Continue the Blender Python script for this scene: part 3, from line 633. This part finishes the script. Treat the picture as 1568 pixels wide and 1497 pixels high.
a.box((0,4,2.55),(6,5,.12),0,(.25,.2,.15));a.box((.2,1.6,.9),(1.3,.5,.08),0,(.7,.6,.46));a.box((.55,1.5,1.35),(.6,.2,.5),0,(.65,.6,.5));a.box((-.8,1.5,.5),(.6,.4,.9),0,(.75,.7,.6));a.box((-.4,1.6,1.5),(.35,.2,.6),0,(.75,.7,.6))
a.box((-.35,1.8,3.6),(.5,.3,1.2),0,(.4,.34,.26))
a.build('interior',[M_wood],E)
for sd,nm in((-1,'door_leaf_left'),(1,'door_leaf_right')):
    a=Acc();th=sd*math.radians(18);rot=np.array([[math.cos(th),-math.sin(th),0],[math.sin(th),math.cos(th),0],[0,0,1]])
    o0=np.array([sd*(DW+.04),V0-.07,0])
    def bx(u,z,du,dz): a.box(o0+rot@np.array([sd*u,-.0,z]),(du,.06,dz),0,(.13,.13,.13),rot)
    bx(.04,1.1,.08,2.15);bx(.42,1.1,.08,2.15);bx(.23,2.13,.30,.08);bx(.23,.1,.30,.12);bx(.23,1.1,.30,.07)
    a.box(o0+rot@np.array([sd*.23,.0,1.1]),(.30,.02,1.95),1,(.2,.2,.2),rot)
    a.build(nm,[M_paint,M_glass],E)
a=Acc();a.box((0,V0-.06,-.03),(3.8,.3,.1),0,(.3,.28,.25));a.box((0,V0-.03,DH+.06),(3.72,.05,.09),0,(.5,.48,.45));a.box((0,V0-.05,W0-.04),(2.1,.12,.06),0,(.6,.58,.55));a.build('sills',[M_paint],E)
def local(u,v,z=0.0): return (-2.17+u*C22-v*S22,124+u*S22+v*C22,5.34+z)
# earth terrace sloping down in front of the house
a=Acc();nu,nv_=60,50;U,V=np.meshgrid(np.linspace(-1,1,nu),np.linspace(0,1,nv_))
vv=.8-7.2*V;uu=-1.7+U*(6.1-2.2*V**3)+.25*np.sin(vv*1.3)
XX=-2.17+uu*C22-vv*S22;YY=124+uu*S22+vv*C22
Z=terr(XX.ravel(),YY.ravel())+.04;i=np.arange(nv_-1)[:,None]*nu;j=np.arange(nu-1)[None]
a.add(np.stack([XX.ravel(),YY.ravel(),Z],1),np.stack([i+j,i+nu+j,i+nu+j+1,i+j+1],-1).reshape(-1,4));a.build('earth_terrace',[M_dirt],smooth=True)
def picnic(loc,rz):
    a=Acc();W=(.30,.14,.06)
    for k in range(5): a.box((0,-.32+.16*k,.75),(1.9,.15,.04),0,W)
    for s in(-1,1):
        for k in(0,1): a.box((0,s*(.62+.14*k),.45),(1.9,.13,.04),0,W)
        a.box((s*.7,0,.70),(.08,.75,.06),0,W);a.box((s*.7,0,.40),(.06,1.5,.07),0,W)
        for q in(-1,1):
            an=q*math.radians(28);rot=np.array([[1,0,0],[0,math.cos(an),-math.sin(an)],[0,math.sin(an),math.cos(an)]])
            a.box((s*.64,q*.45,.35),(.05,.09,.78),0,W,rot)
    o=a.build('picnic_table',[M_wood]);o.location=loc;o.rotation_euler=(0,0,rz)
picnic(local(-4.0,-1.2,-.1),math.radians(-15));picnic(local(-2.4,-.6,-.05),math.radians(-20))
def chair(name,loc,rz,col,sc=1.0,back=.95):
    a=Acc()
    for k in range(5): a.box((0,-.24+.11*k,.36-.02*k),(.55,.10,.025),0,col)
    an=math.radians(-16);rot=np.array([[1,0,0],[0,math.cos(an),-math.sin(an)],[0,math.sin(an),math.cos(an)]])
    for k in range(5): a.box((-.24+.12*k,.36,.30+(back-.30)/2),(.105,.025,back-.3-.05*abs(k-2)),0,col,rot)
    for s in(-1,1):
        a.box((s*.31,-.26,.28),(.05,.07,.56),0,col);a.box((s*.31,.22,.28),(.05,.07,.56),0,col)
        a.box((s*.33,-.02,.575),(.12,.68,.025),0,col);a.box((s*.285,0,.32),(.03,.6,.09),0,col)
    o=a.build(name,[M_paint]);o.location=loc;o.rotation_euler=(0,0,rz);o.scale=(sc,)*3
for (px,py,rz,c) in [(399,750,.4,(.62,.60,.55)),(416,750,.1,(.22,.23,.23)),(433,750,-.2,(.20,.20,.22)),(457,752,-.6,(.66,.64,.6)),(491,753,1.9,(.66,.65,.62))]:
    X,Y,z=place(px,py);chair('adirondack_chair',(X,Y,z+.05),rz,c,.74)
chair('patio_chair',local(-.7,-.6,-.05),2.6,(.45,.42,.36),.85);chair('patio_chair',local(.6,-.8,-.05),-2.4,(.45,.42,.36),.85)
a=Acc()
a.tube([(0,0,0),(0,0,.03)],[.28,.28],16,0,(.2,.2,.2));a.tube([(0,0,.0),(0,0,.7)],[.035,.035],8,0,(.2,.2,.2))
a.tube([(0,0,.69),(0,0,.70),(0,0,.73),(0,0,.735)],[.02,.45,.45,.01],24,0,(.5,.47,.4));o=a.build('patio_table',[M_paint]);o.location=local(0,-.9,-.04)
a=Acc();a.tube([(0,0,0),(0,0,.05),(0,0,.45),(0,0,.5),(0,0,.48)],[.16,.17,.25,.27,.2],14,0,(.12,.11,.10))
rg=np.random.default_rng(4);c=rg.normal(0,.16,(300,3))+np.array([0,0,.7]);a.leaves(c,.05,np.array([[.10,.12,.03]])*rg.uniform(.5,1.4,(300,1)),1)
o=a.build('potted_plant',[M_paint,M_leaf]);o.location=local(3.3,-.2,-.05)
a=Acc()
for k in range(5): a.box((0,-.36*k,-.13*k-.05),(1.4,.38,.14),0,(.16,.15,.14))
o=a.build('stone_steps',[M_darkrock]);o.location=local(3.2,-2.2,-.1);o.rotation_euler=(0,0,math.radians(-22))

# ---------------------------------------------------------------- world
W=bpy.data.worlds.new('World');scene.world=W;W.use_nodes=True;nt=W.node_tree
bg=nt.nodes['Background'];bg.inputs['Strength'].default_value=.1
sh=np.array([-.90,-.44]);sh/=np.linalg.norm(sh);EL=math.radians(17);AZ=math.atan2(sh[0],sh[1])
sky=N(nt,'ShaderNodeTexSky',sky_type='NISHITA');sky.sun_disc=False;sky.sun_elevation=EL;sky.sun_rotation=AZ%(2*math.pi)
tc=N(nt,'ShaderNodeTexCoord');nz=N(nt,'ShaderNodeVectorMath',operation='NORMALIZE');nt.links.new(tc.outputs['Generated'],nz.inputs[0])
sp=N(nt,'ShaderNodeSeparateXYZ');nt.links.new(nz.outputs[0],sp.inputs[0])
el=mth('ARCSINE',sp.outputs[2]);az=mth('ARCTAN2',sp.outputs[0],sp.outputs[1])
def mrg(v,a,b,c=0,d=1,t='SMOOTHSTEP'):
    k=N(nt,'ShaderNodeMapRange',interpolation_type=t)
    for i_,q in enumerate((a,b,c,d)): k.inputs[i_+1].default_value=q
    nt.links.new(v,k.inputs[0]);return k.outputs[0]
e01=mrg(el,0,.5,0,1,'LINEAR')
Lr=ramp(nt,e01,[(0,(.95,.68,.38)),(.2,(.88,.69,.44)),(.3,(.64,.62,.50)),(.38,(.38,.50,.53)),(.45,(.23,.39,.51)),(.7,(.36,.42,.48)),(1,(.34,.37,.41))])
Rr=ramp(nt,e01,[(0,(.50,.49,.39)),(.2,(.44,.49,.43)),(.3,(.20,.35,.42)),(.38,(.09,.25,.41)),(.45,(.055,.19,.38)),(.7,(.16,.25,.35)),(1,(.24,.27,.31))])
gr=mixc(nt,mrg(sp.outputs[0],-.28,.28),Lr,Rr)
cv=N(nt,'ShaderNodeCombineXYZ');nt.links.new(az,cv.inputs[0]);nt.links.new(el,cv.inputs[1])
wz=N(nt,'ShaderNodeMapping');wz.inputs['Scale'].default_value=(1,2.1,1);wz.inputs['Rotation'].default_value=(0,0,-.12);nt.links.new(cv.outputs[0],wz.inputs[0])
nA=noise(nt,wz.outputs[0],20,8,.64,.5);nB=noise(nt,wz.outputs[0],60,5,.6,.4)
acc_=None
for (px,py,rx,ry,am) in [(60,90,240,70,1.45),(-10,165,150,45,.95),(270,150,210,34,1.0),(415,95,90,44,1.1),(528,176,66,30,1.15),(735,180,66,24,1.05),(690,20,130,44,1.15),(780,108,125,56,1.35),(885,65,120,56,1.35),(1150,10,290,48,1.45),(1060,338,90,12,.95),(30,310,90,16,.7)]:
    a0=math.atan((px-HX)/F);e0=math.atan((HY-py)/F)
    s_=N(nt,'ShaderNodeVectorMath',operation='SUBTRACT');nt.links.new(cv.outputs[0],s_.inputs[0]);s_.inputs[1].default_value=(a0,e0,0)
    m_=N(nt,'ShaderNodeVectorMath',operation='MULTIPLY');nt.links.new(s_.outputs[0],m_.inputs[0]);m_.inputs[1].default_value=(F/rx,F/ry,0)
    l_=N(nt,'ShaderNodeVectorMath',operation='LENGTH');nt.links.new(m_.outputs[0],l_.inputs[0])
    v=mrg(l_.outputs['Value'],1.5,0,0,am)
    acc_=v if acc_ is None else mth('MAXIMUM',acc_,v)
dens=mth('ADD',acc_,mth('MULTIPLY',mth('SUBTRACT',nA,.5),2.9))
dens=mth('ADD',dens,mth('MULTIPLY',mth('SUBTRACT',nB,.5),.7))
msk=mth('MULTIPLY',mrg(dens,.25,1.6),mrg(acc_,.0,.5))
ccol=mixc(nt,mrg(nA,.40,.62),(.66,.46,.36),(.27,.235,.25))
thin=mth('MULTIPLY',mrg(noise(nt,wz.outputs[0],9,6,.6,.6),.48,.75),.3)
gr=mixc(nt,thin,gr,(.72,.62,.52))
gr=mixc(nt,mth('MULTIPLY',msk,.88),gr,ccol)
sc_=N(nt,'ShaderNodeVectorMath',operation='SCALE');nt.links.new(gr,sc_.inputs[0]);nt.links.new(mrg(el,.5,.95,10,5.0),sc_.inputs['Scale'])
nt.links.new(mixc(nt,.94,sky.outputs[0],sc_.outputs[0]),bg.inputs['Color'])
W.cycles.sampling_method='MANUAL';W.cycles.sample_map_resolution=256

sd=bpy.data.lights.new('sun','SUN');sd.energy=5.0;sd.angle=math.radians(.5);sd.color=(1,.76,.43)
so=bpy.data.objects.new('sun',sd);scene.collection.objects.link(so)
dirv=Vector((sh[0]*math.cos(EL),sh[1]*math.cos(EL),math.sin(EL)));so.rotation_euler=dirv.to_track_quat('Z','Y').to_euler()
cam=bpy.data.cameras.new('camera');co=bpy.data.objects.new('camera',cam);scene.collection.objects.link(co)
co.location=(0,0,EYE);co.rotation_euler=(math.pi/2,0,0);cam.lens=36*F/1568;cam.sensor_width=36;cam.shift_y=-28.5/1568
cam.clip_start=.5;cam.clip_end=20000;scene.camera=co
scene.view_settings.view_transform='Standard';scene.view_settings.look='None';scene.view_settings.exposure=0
──────────
DIRECTIVE
All lines in the data that contain the word "scene" should be copied.

RESPONSE TO THE EXERCISE
Continue the Blender Python script for this scene: part 3, from line 633. This part finishes the script. Treat the picture as 1568 pixels wide and 1497 pixels high.
W=bpy.data.worlds.new('World');scene.world=W;W.use_nodes=True;nt=W.node_tree
so=bpy.data.objects.new('sun',sd);scene.collection.objects.link(so)
cam=bpy.data.cameras.new('camera');co=bpy.data.objects.new('camera',cam);scene.collection.objects.link(co)
cam.clip_start=.5;cam.clip_end=20000;scene.camera=co
scene.view_settings.view_transform='Standard';scene.view_settings.look='None';scene.view_settings.exposure=0